I took this course for two main reasons. First, the claimant had given the defendant only informal notice of an intention to adduce expert evidence, without detail or supporting evidence. Secondly, the claimant had not complied with the mandatory requirement of CPR 35.4(2), that an applicant for permission to adduce expert evidence “must provide an estimate of the costs of the proposed expert evidence”. Without that estimate I was in no position to consider whether and if so how to exercise the court’s power under CPR 35.4(4) to “limit the amount of a party’s expert’s fees and expenses that may be recovered from any other party”. I also directed that no evidence other than evidence served in accordance with my order would be considered at the hearing of the application unless the court gives permission.

14.

I ordered the claimant to pay the costs of the hearing today and any costs of, caused by, or thrown away by the vacation of the hearing date. Although in my judgment the defendant acted unreasonably in that she failed to lodge a bundle as required by the Queen’s Bench Guide, did not respond in a timely way to Hamlins’ correspondence, and did not address any correspondence to the court, the claimant’s share of the responsibility for the hearing being ineffective was considerably greater. He failed to prepare evidence, or to make any application for permission to adduce expert evidence, in good time.
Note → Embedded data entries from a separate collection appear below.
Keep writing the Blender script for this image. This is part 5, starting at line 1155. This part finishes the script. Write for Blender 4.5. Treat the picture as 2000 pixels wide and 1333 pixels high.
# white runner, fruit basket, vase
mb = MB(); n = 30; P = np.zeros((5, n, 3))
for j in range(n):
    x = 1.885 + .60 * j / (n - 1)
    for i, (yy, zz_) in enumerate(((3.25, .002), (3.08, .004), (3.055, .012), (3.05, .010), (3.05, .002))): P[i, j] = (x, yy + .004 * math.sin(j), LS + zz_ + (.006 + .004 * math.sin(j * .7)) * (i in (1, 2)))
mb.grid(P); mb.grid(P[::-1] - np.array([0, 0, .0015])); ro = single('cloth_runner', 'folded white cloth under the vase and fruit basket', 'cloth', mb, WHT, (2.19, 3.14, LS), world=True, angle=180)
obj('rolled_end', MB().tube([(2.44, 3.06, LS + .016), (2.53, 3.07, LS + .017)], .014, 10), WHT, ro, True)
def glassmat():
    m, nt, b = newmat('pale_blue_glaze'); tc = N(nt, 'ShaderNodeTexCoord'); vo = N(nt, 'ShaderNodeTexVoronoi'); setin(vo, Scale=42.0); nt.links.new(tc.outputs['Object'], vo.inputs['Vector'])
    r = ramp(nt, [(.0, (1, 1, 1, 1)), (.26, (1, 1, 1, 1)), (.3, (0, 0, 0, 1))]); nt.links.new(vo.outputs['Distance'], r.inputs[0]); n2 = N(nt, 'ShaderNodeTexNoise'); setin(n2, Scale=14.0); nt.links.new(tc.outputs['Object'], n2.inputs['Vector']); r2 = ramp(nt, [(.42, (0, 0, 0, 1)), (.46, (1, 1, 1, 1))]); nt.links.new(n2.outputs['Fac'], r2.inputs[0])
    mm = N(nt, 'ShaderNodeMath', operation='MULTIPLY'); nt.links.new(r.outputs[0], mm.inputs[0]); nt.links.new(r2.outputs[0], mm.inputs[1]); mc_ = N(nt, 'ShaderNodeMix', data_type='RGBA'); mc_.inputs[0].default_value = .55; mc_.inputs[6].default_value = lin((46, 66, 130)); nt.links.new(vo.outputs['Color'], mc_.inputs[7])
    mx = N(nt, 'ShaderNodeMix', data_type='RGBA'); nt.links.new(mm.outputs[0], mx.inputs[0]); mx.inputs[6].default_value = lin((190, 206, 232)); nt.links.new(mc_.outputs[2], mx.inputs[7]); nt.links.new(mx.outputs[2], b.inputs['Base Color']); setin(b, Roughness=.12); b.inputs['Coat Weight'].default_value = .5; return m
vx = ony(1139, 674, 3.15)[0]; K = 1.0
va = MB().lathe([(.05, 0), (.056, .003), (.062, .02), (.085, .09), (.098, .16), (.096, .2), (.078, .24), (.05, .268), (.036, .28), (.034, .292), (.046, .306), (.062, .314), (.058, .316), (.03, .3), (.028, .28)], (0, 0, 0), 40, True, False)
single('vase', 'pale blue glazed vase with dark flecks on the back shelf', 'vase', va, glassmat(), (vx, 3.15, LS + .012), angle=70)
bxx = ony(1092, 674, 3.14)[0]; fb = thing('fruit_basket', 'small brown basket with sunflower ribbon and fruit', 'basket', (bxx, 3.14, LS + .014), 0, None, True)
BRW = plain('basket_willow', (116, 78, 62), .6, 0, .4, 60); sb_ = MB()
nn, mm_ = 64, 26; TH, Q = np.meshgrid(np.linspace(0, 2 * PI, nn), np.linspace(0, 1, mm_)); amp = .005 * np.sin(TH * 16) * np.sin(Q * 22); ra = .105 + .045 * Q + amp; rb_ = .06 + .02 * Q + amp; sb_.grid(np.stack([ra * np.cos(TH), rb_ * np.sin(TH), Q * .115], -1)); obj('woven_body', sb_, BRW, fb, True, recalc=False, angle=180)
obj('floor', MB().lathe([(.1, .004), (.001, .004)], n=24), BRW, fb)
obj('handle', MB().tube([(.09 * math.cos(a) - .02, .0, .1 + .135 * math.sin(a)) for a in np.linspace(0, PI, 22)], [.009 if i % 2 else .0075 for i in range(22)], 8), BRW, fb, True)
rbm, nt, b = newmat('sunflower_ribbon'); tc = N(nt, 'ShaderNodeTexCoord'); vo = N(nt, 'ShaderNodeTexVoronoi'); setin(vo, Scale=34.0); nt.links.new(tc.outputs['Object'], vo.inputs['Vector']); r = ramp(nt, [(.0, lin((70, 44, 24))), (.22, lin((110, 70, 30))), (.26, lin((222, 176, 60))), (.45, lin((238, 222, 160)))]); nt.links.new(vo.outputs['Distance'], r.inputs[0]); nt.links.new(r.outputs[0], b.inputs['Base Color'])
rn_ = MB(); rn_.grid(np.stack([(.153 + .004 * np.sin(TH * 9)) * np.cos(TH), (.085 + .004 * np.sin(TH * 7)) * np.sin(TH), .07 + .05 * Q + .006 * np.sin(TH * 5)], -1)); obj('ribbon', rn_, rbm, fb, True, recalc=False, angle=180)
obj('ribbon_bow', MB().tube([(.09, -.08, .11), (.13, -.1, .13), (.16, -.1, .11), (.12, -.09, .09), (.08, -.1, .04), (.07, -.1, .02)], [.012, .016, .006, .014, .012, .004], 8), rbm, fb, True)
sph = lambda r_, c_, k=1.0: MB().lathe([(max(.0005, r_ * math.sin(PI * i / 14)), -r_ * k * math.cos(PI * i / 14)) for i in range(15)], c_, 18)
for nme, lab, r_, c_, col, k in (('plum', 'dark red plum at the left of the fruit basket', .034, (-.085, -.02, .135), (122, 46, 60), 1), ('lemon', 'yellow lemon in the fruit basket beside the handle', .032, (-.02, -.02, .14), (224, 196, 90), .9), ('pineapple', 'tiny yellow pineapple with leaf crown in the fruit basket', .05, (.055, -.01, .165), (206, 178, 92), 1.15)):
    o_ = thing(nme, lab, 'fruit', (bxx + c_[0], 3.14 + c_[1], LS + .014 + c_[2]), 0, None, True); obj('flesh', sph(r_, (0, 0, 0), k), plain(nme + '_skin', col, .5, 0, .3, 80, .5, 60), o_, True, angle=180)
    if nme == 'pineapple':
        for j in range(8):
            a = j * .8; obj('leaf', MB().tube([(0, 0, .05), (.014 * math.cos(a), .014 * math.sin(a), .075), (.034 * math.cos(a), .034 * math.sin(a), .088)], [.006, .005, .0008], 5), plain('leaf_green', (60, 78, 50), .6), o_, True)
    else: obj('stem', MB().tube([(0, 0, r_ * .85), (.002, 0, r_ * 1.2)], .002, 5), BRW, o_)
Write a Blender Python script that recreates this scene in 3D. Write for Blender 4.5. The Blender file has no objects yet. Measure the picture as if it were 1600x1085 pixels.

He would have sought an adjournment to allow his new solicitors to do those things, regardless of the defendant’s conduct. I have reviewed the correspondence between the parties’ previous solicitors relating to the preparation of evidence and having done so I cannot see any real justification for the claimant’s failures. In any event they are not the fault of the defendant, who should not be out of pocket as a result.